● Information provided
* START *
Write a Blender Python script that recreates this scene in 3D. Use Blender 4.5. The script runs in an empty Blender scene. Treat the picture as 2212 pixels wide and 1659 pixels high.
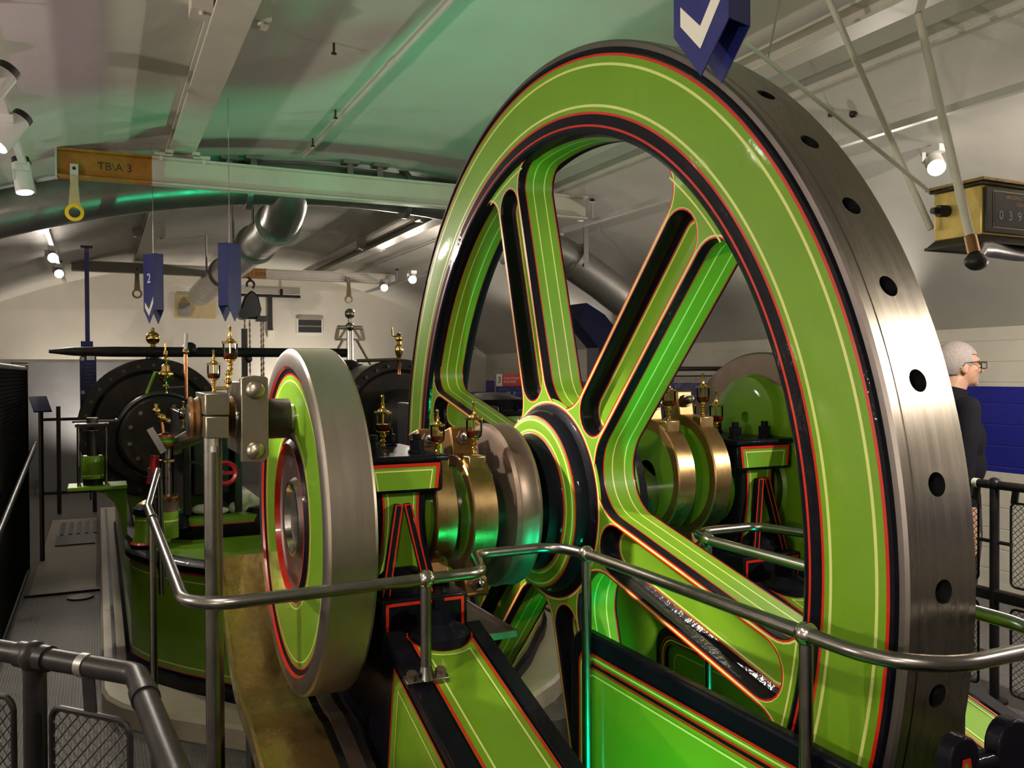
import bpy, bmesh, math, random
from mathutils import Vector, Matrix, Euler
random.seed(7)
PI = math.pi
scn = bpy.context.scene
COL = scn.collection

# ------------------------------------------------------------ camera
CAM = Vector((0.0, 0.0, 1.6))
cd = bpy.data.cameras.new('camera'); cam = bpy.data.objects.new('camera', cd); COL.objects.link(cam)
RIGHT = Vector((0.90393, -0.42764, -0.00538)); DOWN = Vector((-0.00992, -0.00837, -0.99992)); FWD = Vector((0.42756, 0.90391, -0.01181))
m = Matrix((RIGHT, -DOWN, -FWD)).transposed().to_4x4(); m.translation = CAM
cam.matrix_world = m
cd.sensor_width = 36.0; cd.lens = 36.0 * 1890 / 2212; cd.clip_start = 0.02; cd.clip_end = 100
scn.camera = cam
scn.view_settings.view_transform = 'Standard'; scn.view_settings.look = 'None'
scn.view_settings.gamma = 1.0; scn.view_settings.use_curve_mapping = False
scn.view_settings.exposure = 0.72
scn.cycles.use_denoising = True
scn.cycles.use_adaptive_sampling = True; scn.cycles.adaptive_threshold = 0.06; scn.cycles.adaptive_min_samples = 16
scn.cycles.max_bounces = 5; scn.cycles.diffuse_bounces = 3; scn.cycles.glossy_bounces = 3; scn.cycles.transmission_bounces = 3; scn.cycles.transparent_max_bounces = 12
scn.cycles.caustics_reflective = False; scn.cycles.caustics_refractive = False
scn.cycles.sample_clamp_indirect = 4.0; scn.cycles.blur_glossy = 1.0

# ------------------------------------------------------------ world: a sealed vault, no daylight
w = bpy.data.worlds.new('vault_world'); scn.world = w; w.use_nodes = True
w.node_tree.nodes['Background'].inputs[0].default_value = (0.02, 0.02, 0.022, 1)

# ------------------------------------------------------------ lamps of the room (track spotlights, coloured uplights and added fill lamps)
WARM = (1.0, 0.89, 0.75)
TL, TR, TZ = -0.37, 3.55, 2.70          # left and right lighting tracks
# (x, y, target, watts, cone degrees, label)
SPOTS = [
 (TL, 3.95, (-1.7, 3.4, 0.4), 26, 80, 'white cylindrical track spotlight at the upper left picture corner'),
 (TL, 4.62, (-1.5, 4.0, 0.9), 26, 80, 'white can spotlight with black back cap hanging left of the yellow lifting eye'),
 (TL, 5.65, (-0.1, 5.3, 0.4), 24, 60, 'boxy white spotlight lowest on the left track before the big duct'),
 (TL, 7.30, (0.5, 2.6, 1.2), 48, 55, 'brightest glaring spotlight on the left track beyond the big duct'),
 (TL, 9.10, (0.3, 4.0, 1.1), 40, 60, 'middle glaring spotlight on the far left track'),
 (TL, 10.50, (0.3, 5.0, 1.2), 40, 60, 'farthest glaring spotlight on the left track'),
 (TL, 3.10, (1.25, 2.15, 1.02), 240, 30, 'white track spotlight just outside the left picture edge, turned to the hub'),
 (TL, 1.30, (0.9, 2.0, 0.9), 24, 60, 'white track spotlight on the left track beside the crank'),
 (TL, -0.60, (0.9, 1.7, 0.7), 40, 45, 'white track spotlight on the left track behind the viewer'),
 (TR, -0.35, (1.45, 1.9, 1.3), 170, 42, 'white track spotlight on the right track behind the viewer'),
 (4.0, 3.23, (2.4, 1.3, 0.9), 40, 60, 'lit white spotlight above the brass counter box'),
 (TR, 6.60, (5.6, 7.6, 1.6), 85, 125, 'white spotlight seen through the flywheel with its lens towards the left'),
 (TR, 7.60, (2.2, 12.0, 2.3), 75, 100, 'white spotlight behind the upper right spoke of the flywheel'),
 (3.28, 9.60, (1.8, 4.6, 1.0), 44, 70, 'glaring spotlight nearest the flywheel rim on the far right track'),
 (3.25, 10.60, (2.0, 6.0, 1.0), 44, 70, 'glaring spotlight farther left on the far right track'),
 (TR, 1.20, (5.9, 3.4, 1.3), 210, 110, 'added fill spotlight turned to the right wall beyond the picture edge'),  # this and the next: unseen lamps added to bounce light off the right wall
 (TR, -2.20, (5.9, -2.0, 1.5), 30, 130, 'rearmost added fill spotlight turned to the right wall'),
 (TL, 0.40, (-2.4, 0.8, 1.6), 80, 140, 'added fill spotlight turned to the left wall behind the viewer'),  # this and the next: unseen wall washers added for bounce from the left
 (TL, -2.40, (-2.4, -2.2, 1.6), 80, 140, 'rearmost added fill spotlight turned to the left wall'),
 (-0.60, 5.20, (-2.4, 5.6, 1.4), 90, 140, 'added fill spotlight off the track, turned to the left wall over the dark screen'),  # hangs beside the track, added to fill from the left wall
]
def aim(o, d):
    o.rotation_euler = Vector(d).to_track_quat('-Z', 'Y').to_euler()
def spot_light(name, loc, d, watts, cone, col, blend=0.6, size=0.04):
    l = bpy.data.lights.new(name, 'SPOT'); l.energy = watts; l.color = col; l.spot_size = math.radians(cone); l.spot_blend = blend; l.shadow_soft_size = size
    o = bpy.data.objects.new(name, l); COL.objects.link(o); o.location = loc; aim(o, d)
    return o
GREEN = (0.0, 1.0, 0.42)
# (x, y, z, target, watts, cone, colour, label)
UPLIGHTS = [
 (0.950, 1.12, 0.16, (1.08, 3.3, 2.7), 34, 80, GREEN, 'green floor uplight in the pit beside the flywheel guard plate'),
 (1.60, 1.32, 0.30, (1.05, 3.4, 2.7), 20, 80, GREEN, 'green floor uplight between the flywheel and the far bed plate'),
 (1.52, 3.25, 0.08, (0.95, 4.6, 3.0), 58, 88, GREEN, 'green floor uplight in the pit behind the flywheel hub'),
 (-1.20, 3.00, 0.10, (-0.6, 4.6, 2.9), 20, 100, (1.0, 0.45, 0.95), 'added violet fill uplight beyond the left walkway fence'),  # unseen lamp added for the pink tint on the left vault
 (-0.10, 12.55, 0.55, (0.0, 13.5, 1.9), 70, 130, WARM, 'warm wall washer at the far wall behind the large dark cylinder'),
 (2.75, 12.55, 0.75, (2.8, 13.5, 1.9), 70, 130, WARM, 'warm wall washer at the far wall below the louvre vent'),
 (-2.25, -1.0, 1.80, (1.75, -0.5, 3.2), 90, 130, WARM, 'added vault fill light on the left wall behind the viewer'),  # left wall set added to brighten the vault, no such fixtures seen
 (-2.25, 2.6, 1.80, (1.75, 3.0, 3.2), 90, 130, WARM, 'added vault fill light on the left wall beside the crank'),
 (-2.25, 6.5, 1.80, (1.75, 6.8, 3.2), 90, 130, WARM, 'added vault fill light on the left wall beyond the dark screen'),
 (5.75, -1.0, 1.80, (1.75, -0.5, 3.2), 25, 130, WARM, 'added vault fill light on the right wall behind the viewer'),  # right wall set, likewise added as fill for the vault
 (5.75, 2.0, 1.80, (1.75, 2.4, 3.2), 60, 130, WARM, 'added vault fill light on the right wall at the picture edge'),
 (5.75, 5.0, 1.80, (1.75, 5.4, 3.2), 70, 130, WARM, 'added vault fill light on the right wall hidden behind the flywheel rim'),
 (5.75, 9.5, 1.80, (1.75, 9.2, 3.2), 70, 130, WARM, 'added vault fill light on the right wall far behind the flywheel spokes'),

]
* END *
● What is being asked
Return nothing but the lines running from the start of the data to the line with "COL = scn.collection", please, both ends included and no pictures.

● Response to the task
Write a Blender Python script that recreates this scene in 3D. Use Blender 4.5. The script runs in an empty Blender scene. Treat the picture as 2212 pixels wide and 1659 pixels high.
import bpy, bmesh, math, random
from mathutils import Vector, Matrix, Euler
random.seed(7)
PI = math.pi
scn = bpy.context.scene
COL = scn.collection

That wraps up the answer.